> _INFORMATION SUPPLIED_
· · · · ·

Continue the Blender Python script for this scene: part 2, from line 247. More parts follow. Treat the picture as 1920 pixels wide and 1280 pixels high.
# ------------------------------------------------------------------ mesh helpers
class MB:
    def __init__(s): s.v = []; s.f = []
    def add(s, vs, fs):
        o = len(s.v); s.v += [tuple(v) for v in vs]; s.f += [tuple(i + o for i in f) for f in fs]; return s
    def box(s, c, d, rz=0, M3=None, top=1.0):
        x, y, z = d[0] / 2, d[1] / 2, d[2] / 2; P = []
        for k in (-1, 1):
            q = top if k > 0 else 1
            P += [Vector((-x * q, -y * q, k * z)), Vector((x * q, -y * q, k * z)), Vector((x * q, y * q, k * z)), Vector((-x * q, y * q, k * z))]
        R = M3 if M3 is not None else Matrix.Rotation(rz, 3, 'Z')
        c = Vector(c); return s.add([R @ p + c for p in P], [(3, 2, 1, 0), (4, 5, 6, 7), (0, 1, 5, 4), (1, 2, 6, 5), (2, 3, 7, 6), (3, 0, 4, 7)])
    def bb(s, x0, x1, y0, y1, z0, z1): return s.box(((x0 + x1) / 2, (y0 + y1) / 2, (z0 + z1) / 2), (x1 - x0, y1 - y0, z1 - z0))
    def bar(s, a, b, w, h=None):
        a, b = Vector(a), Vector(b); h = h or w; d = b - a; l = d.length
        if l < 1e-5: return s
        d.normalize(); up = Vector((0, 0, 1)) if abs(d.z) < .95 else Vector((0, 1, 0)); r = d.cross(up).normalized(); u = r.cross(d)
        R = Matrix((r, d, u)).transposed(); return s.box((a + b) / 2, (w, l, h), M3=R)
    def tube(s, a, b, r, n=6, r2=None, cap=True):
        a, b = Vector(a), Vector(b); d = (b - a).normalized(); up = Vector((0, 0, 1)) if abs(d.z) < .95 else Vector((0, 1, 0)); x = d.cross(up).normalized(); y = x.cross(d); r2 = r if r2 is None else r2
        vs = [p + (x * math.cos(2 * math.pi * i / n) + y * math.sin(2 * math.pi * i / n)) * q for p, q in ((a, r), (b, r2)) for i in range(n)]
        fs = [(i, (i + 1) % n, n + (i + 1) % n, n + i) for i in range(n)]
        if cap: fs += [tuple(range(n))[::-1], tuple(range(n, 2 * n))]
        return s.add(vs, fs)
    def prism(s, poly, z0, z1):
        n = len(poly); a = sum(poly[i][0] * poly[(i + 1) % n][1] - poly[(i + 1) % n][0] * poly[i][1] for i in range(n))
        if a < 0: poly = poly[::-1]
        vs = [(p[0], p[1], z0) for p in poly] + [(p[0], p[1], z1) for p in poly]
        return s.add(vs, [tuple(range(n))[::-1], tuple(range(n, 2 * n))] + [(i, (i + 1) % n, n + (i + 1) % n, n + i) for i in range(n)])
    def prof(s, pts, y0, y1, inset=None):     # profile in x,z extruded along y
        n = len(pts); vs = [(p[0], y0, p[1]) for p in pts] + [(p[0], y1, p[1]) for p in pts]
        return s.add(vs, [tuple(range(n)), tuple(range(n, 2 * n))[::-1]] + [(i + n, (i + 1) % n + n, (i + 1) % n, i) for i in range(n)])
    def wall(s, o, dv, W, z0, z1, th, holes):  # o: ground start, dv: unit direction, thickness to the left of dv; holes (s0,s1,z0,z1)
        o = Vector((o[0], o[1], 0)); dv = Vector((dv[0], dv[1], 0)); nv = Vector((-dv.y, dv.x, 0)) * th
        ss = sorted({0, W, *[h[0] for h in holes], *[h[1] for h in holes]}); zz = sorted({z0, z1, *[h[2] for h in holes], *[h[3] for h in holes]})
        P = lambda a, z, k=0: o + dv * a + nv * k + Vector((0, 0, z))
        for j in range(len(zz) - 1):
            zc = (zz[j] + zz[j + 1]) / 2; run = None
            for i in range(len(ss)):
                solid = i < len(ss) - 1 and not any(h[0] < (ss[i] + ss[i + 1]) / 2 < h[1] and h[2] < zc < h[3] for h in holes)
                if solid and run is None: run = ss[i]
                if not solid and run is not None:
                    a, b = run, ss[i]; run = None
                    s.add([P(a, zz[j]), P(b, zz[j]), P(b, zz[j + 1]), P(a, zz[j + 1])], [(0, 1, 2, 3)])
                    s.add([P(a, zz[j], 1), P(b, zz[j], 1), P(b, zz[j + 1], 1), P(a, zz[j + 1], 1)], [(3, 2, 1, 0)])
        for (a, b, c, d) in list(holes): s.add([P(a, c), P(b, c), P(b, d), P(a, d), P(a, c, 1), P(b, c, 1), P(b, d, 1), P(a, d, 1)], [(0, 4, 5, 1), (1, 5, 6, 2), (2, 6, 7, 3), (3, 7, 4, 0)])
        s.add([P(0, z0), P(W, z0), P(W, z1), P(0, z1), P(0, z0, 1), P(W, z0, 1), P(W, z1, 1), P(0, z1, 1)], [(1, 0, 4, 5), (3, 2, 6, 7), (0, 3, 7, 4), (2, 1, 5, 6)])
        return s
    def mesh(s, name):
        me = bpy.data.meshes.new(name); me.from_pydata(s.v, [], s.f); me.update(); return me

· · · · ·

> _PROMPT_
Reproduce the entire listing word for word.

> _THE RESPONSE_
Continue the Blender Python script for this scene: part 2, from line 247. More parts follow. Treat the picture as 1920 pixels wide and 1280 pixels high.
# ------------------------------------------------------------------ mesh helpers
class MB:
    def __init__(s): s.v = []; s.f = []
    def add(s, vs, fs):
        o = len(s.v); s.v += [tuple(v) for v in vs]; s.f += [tuple(i + o for i in f) for f in fs]; return s
    def box(s, c, d, rz=0, M3=None, top=1.0):
        x, y, z = d[0] / 2, d[1] / 2, d[2] / 2; P = []
        for k in (-1, 1):
            q = top if k > 0 else 1
            P += [Vector((-x * q, -y * q, k * z)), Vector((x * q, -y * q, k * z)), Vector((x * q, y * q, k * z)), Vector((-x * q, y * q, k * z))]
        R = M3 if M3 is not None else Matrix.Rotation(rz, 3, 'Z')
        c = Vector(c); return s.add([R @ p + c for p in P], [(3, 2, 1, 0), (4, 5, 6, 7), (0, 1, 5, 4), (1, 2, 6, 5), (2, 3, 7, 6), (3, 0, 4, 7)])
    def bb(s, x0, x1, y0, y1, z0, z1): return s.box(((x0 + x1) / 2, (y0 + y1) / 2, (z0 + z1) / 2), (x1 - x0, y1 - y0, z1 - z0))
    def bar(s, a, b, w, h=None):
        a, b = Vector(a), Vector(b); h = h or w; d = b - a; l = d.length
        if l < 1e-5: return s
        d.normalize(); up = Vector((0, 0, 1)) if abs(d.z) < .95 else Vector((0, 1, 0)); r = d.cross(up).normalized(); u = r.cross(d)
        R = Matrix((r, d, u)).transposed(); return s.box((a + b) / 2, (w, l, h), M3=R)
    def tube(s, a, b, r, n=6, r2=None, cap=True):
        a, b = Vector(a), Vector(b); d = (b - a).normalized(); up = Vector((0, 0, 1)) if abs(d.z) < .95 else Vector((0, 1, 0)); x = d.cross(up).normalized(); y = x.cross(d); r2 = r if r2 is None else r2
        vs = [p + (x * math.cos(2 * math.pi * i / n) + y * math.sin(2 * math.pi * i / n)) * q for p, q in ((a, r), (b, r2)) for i in range(n)]
        fs = [(i, (i + 1) % n, n + (i + 1) % n, n + i) for i in range(n)]
        if cap: fs += [tuple(range(n))[::-1], tuple(range(n, 2 * n))]
        return s.add(vs, fs)
    def prism(s, poly, z0, z1):
        n = len(poly); a = sum(poly[i][0] * poly[(i + 1) % n][1] - poly[(i + 1) % n][0] * poly[i][1] for i in range(n))
        if a < 0: poly = poly[::-1]
        vs = [(p[0], p[1], z0) for p in poly] + [(p[0], p[1], z1) for p in poly]
        return s.add(vs, [tuple(range(n))[::-1], tuple(range(n, 2 * n))] + [(i, (i + 1) % n, n + (i + 1) % n, n + i) for i in range(n)])
    def prof(s, pts, y0, y1, inset=None):     # profile in x,z extruded along y
        n = len(pts); vs = [(p[0], y0, p[1]) for p in pts] + [(p[0], y1, p[1]) for p in pts]
        return s.add(vs, [tuple(range(n)), tuple(range(n, 2 * n))[::-1]] + [(i + n, (i + 1) % n + n, (i + 1) % n, i) for i in range(n)])
    def wall(s, o, dv, W, z0, z1, th, holes):  # o: ground start, dv: unit direction, thickness to the left of dv; holes (s0,s1,z0,z1)
        o = Vector((o[0], o[1], 0)); dv = Vector((dv[0], dv[1], 0)); nv = Vector((-dv.y, dv.x, 0)) * th
        ss = sorted({0, W, *[h[0] for h in holes], *[h[1] for h in holes]}); zz = sorted({z0, z1, *[h[2] for h in holes], *[h[3] for h in holes]})
        P = lambda a, z, k=0: o + dv * a + nv * k + Vector((0, 0, z))
        for j in range(len(zz) - 1):
            zc = (zz[j] + zz[j + 1]) / 2; run = None
            for i in range(len(ss)):
                solid = i < len(ss) - 1 and not any(h[0] < (ss[i] + ss[i + 1]) / 2 < h[1] and h[2] < zc < h[3] for h in holes)
                if solid and run is None: run = ss[i]
                if not solid and run is not None:
                    a, b = run, ss[i]; run = None
                    s.add([P(a, zz[j]), P(b, zz[j]), P(b, zz[j + 1]), P(a, zz[j + 1])], [(0, 1, 2, 3)])
                    s.add([P(a, zz[j], 1), P(b, zz[j], 1), P(b, zz[j + 1], 1), P(a, zz[j + 1], 1)], [(3, 2, 1, 0)])
        for (a, b, c, d) in list(holes): s.add([P(a, c), P(b, c), P(b, d), P(a, d), P(a, c, 1), P(b, c, 1), P(b, d, 1), P(a, d, 1)], [(0, 4, 5, 1), (1, 5, 6, 2), (2, 6, 7, 3), (3, 7, 4, 0)])
        s.add([P(0, z0), P(W, z0), P(W, z1), P(0, z1), P(0, z0, 1), P(W, z0, 1), P(W, z1, 1), P(0, z1, 1)], [(1, 0, 4, 5), (3, 2, 6, 7), (0, 3, 7, 4), (2, 1, 5, 6)])
        return s
    def mesh(s, name):
        me = bpy.data.meshes.new(name); me.from_pydata(s.v, [], s.f); me.update(); return me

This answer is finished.